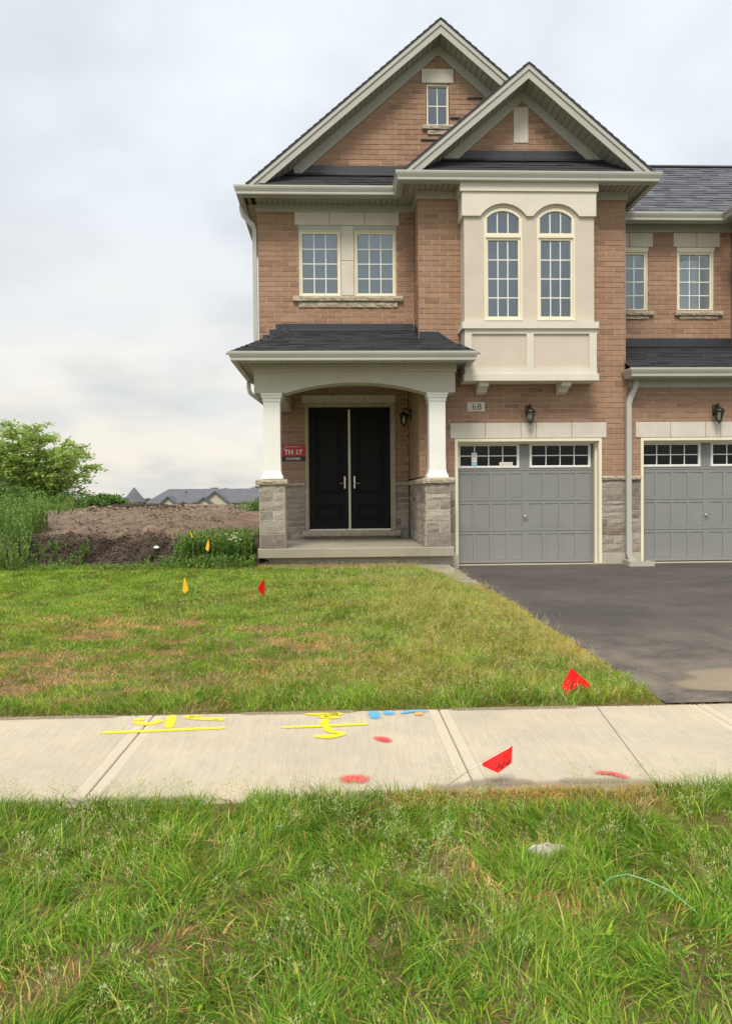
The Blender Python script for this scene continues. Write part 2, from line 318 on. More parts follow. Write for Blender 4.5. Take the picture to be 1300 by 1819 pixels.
# ------------------------------------------------------------------ mesh helpers
WORLD = {}                    # world location of every object that can be a parent
def link(o, parent, loc):
    COL.objects.link(o); WORLD[o.name] = Vector(loc)
    if parent: o.parent = parent; o.location = Vector(loc) - WORLD[parent.name]
    else: o.location = loc
    return o
def empty(name, loc, parent=None):
    o = bpy.data.objects.new(name, None); o.empty_display_size = 0.2
    return link(o, parent, loc)
def tag(o, label=None, cat=None, group=None, kind=None):
    for kx, v in (('label', label), ('category', cat), ('group', group), ('kind', kind)):
        if v: o[kx] = v
    return o
class MB:
    def __init__(s): s.v = []; s.f = []
    def poly(s, pts):
        n = len(s.v); s.v += [tuple(p) for p in pts]; s.f.append(tuple(range(n, n+len(pts)))); return s
    def box(s, x0, x1, y0, y1, z0, z1):
        n = len(s.v)
        s.v += [(x0,y0,z0),(x1,y0,z0),(x1,y1,z0),(x0,y1,z0),(x0,y0,z1),(x1,y0,z1),(x1,y1,z1),(x0,y1,z1)]
        s.f += [tuple(n+i for i in q) for q in ((0,3,2,1),(4,5,6,7),(0,1,5,4),(1,2,6,5),(2,3,7,6),(3,0,4,7))]; return s
    def cbox(s, x0, x1, y0, y1, z0, z1, c=0.008):
        """box with its eight long visible edges chamfered on the front (-Y) face and top"""
        n = len(s.v)
        s.v += [(x0,y1,z0),(x1,y1,z0),(x1,y1,z1),(x0,y1,z1), (x0,y0+c,z0),(x1,y0+c,z0),(x1,y0+c,z1),(x0,y0+c,z1),
                (x0+c,y0,z0+c),(x1-c,y0,z0+c),(x1-c,y0,z1-c),(x0+c,y0,z1-c)]
        q = [(3,2,1,0),(8,9,10,11),(4,5,9,8),(5,6,10,9),(6,7,11,10),(7,4,8,11),(0,1,5,4),(1,2,6,5),(2,3,7,6),(3,0,4,7)]
        s.f += [tuple(n+i for i in t) for t in q]; return s
    def prism(s, poly, a0, a1, axis='y'):
        """polygon given in the plane across axis, extruded a0..a1; (x,z) for y, (y,z) for x, (x,y) for z"""
        def P(u, w, a): return (u,a,w) if axis == 'y' else ((a,u,w) if axis == 'x' else (u,w,a))
        n = len(s.v); m = len(poly)
        s.v += [P(u,w,a0) for u,w in poly] + [P(u,w,a1) for u,w in poly]
        s.f.append(tuple(range(n, n+m))); s.f.append(tuple(range(n+2*m-1, n+m-1, -1)))
        for i in range(m): j = (i+1) % m; s.f.append((n+j, n+i, n+m+i, n+m+j))
        return s
    def tube(s, pts, rad, seg=8, cap=True):
        n0 = len(s.v); pts = [Vector(p) for p in pts]; m = len(pts)
        rr = rad if isinstance(rad, (list, tuple)) else [rad]*m
        ref = Vector((0.3, 0.8, 0.5)).normalized()
        for i, p in enumerate(pts):
            d = (pts[min(i+1, m-1)] - pts[max(i-1, 0)]).normalized()
            a = d.cross(ref).normalized(); b = d.cross(a)
            for q in range(seg):
                t = 2*math.pi*q/seg; s.v.append(tuple(p + (a*math.cos(t)+b*math.sin(t))*rr[i]))
        for i in range(m-1):
            for q in range(seg):
                w = (q+1) % seg; s.f.append((n0+i*seg+q, n0+i*seg+w, n0+(i+1)*seg+w, n0+(i+1)*seg+q))
        if cap:
            s.f.append(tuple(n0+q for q in range(seg-1, -1, -1))); s.f.append(tuple(n0+(m-1)*seg+q for q in range(seg)))
        return s
    def lathe(s, prof, cx, cy, seg=16, sx=1.0):
        n0 = len(s.v)
        for r, z in prof:
            for q in range(seg):
                t = 2*math.pi*(q+0.5)/seg; s.v.append((cx+r*math.cos(t), cy+r*math.sin(t), z))
        for i in range(len(prof)-1):
            for q in range(seg):
                w = (q+1) % seg; s.f.append((n0+i*seg+q, n0+i*seg+w, n0+(i+1)*seg+w, n0+(i+1)*seg+q))
        s.f.append(tuple(n0+q for q in range(seg-1, -1, -1))); s.f.append(tuple(n0+(len(prof)-1)*seg+q for q in range(seg)))
        return s
    def sweep(s, path, prof, zb):
        """profile (out, up) run along an XY path, mitred, outward on the right hand of travel"""
        n0 = len(s.v); m = len(path); p = len(prof); P = [Vector(q) for q in path]
        for i in range(m):
            ds = []
            if i > 0: ds.append((P[i]-P[i-1]).normalized())
            if i < m-1: ds.append((P[i+1]-P[i]).normalized())
            ns = [Vector((d.y, -d.x)) for d in ds]
            if len(ns) == 2:
                b = (ns[0]+ns[1]); mit = b / (1+ns[0].dot(ns[1]))
            else: mit = ns[0]
            for o, z in prof: s.v.append((P[i].x+mit.x*o, P[i].y+mit.y*o, zb+z))
        for i in range(m-1):
            for q in range(p):
                w = (q+1) % p; s.f.append((n0+i*p+q, n0+i*p+w, n0+(i+1)*p+w, n0+(i+1)*p+q))
        s.f.append(tuple(n0+q for q in range(p))); s.f.append(tuple(n0+(m-1)*p+q for q in range(p-1, -1, -1)))
        return s
    def mesh(s, name, mat, off=(0,0,0), smooth=False):
        me = bpy.data.meshes.new(name); ox, oy, oz = off
        me.from_pydata([(x-ox, y-oy, z-oz) for x,y,z in s.v], [], s.f); me.materials.append(MT[mat] if isinstance(mat, str) else mat)
        if smooth: me.polygons.foreach_set('use_smooth', [True]*len(me.polygons))
        me.update(); return me
    def build(s, name, mat, parent=None, smooth=False):
        v = np.array(s.v); lo, hi = v.min(0), v.max(0)
        loc = ((lo[0]+hi[0])/2, (lo[1]+hi[1])/2, lo[2])
        me = s.mesh(name, mat, loc, smooth)
        o = bpy.data.objects.new(name, me); return link(o, parent, loc)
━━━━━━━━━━
Exercise objective. Retype everything in the material word for word, minus pictures.

Answer to the exercise.
The Blender Python script for this scene continues. Write part 2, from line 318 on. More parts follow. Write for Blender 4.5. Take the picture to be 1300 by 1819 pixels.
# ------------------------------------------------------------------ mesh helpers
WORLD = {}                    # world location of every object that can be a parent
def link(o, parent, loc):
    COL.objects.link(o); WORLD[o.name] = Vector(loc)
    if parent: o.parent = parent; o.location = Vector(loc) - WORLD[parent.name]
    else: o.location = loc
    return o
def empty(name, loc, parent=None):
    o = bpy.data.objects.new(name, None); o.empty_display_size = 0.2
    return link(o, parent, loc)
def tag(o, label=None, cat=None, group=None, kind=None):
    for kx, v in (('label', label), ('category', cat), ('group', group), ('kind', kind)):
        if v: o[kx] = v
    return o
class MB:
    def __init__(s): s.v = []; s.f = []
    def poly(s, pts):
        n = len(s.v); s.v += [tuple(p) for p in pts]; s.f.append(tuple(range(n, n+len(pts)))); return s
    def box(s, x0, x1, y0, y1, z0, z1):
        n = len(s.v)
        s.v += [(x0,y0,z0),(x1,y0,z0),(x1,y1,z0),(x0,y1,z0),(x0,y0,z1),(x1,y0,z1),(x1,y1,z1),(x0,y1,z1)]
        s.f += [tuple(n+i for i in q) for q in ((0,3,2,1),(4,5,6,7),(0,1,5,4),(1,2,6,5),(2,3,7,6),(3,0,4,7))]; return s
    def cbox(s, x0, x1, y0, y1, z0, z1, c=0.008):
        """box with its eight long visible edges chamfered on the front (-Y) face and top"""
        n = len(s.v)
        s.v += [(x0,y1,z0),(x1,y1,z0),(x1,y1,z1),(x0,y1,z1), (x0,y0+c,z0),(x1,y0+c,z0),(x1,y0+c,z1),(x0,y0+c,z1),
                (x0+c,y0,z0+c),(x1-c,y0,z0+c),(x1-c,y0,z1-c),(x0+c,y0,z1-c)]
        q = [(3,2,1,0),(8,9,10,11),(4,5,9,8),(5,6,10,9),(6,7,11,10),(7,4,8,11),(0,1,5,4),(1,2,6,5),(2,3,7,6),(3,0,4,7)]
        s.f += [tuple(n+i for i in t) for t in q]; return s
    def prism(s, poly, a0, a1, axis='y'):
        """polygon given in the plane across axis, extruded a0..a1; (x,z) for y, (y,z) for x, (x,y) for z"""
        def P(u, w, a): return (u,a,w) if axis == 'y' else ((a,u,w) if axis == 'x' else (u,w,a))
        n = len(s.v); m = len(poly)
        s.v += [P(u,w,a0) for u,w in poly] + [P(u,w,a1) for u,w in poly]
        s.f.append(tuple(range(n, n+m))); s.f.append(tuple(range(n+2*m-1, n+m-1, -1)))
        for i in range(m): j = (i+1) % m; s.f.append((n+j, n+i, n+m+i, n+m+j))
        return s
    def tube(s, pts, rad, seg=8, cap=True):
        n0 = len(s.v); pts = [Vector(p) for p in pts]; m = len(pts)
        rr = rad if isinstance(rad, (list, tuple)) else [rad]*m
        ref = Vector((0.3, 0.8, 0.5)).normalized()
        for i, p in enumerate(pts):
            d = (pts[min(i+1, m-1)] - pts[max(i-1, 0)]).normalized()
            a = d.cross(ref).normalized(); b = d.cross(a)
            for q in range(seg):
                t = 2*math.pi*q/seg; s.v.append(tuple(p + (a*math.cos(t)+b*math.sin(t))*rr[i]))
        for i in range(m-1):
            for q in range(seg):
                w = (q+1) % seg; s.f.append((n0+i*seg+q, n0+i*seg+w, n0+(i+1)*seg+w, n0+(i+1)*seg+q))
        if cap:
            s.f.append(tuple(n0+q for q in range(seg-1, -1, -1))); s.f.append(tuple(n0+(m-1)*seg+q for q in range(seg)))
        return s
    def lathe(s, prof, cx, cy, seg=16, sx=1.0):
        n0 = len(s.v)
        for r, z in prof:
            for q in range(seg):
                t = 2*math.pi*(q+0.5)/seg; s.v.append((cx+r*math.cos(t), cy+r*math.sin(t), z))
        for i in range(len(prof)-1):
            for q in range(seg):
                w = (q+1) % seg; s.f.append((n0+i*seg+q, n0+i*seg+w, n0+(i+1)*seg+w, n0+(i+1)*seg+q))
        s.f.append(tuple(n0+q for q in range(seg-1, -1, -1))); s.f.append(tuple(n0+(len(prof)-1)*seg+q for q in range(seg)))
        return s
    def sweep(s, path, prof, zb):
        """profile (out, up) run along an XY path, mitred, outward on the right hand of travel"""
        n0 = len(s.v); m = len(path); p = len(prof); P = [Vector(q) for q in path]
        for i in range(m):
            ds = []
            if i > 0: ds.append((P[i]-P[i-1]).normalized())
            if i < m-1: ds.append((P[i+1]-P[i]).normalized())
            ns = [Vector((d.y, -d.x)) for d in ds]
            if len(ns) == 2:
                b = (ns[0]+ns[1]); mit = b / (1+ns[0].dot(ns[1]))
            else: mit = ns[0]
            for o, z in prof: s.v.append((P[i].x+mit.x*o, P[i].y+mit.y*o, zb+z))
        for i in range(m-1):
            for q in range(p):
                w = (q+1) % p; s.f.append((n0+i*p+q, n0+i*p+w, n0+(i+1)*p+w, n0+(i+1)*p+q))
        s.f.append(tuple(n0+q for q in range(p))); s.f.append(tuple(n0+(m-1)*p+q for q in range(p-1, -1, -1)))
        return s
    def mesh(s, name, mat, off=(0,0,0), smooth=False):
        me = bpy.data.meshes.new(name); ox, oy, oz = off
        me.from_pydata([(x-ox, y-oy, z-oz) for x,y,z in s.v], [], s.f); me.materials.append(MT[mat] if isinstance(mat, str) else mat)
        if smooth: me.polygons.foreach_set('use_smooth', [True]*len(me.polygons))
        me.update(); return me
    def build(s, name, mat, parent=None, smooth=False):
        v = np.array(s.v); lo, hi = v.min(0), v.max(0)
        loc = ((lo[0]+hi[0])/2, (lo[1]+hi[1])/2, lo[2])
        me = s.mesh(name, mat, loc, smooth)
        o = bpy.data.objects.new(name, me); return link(o, parent, loc)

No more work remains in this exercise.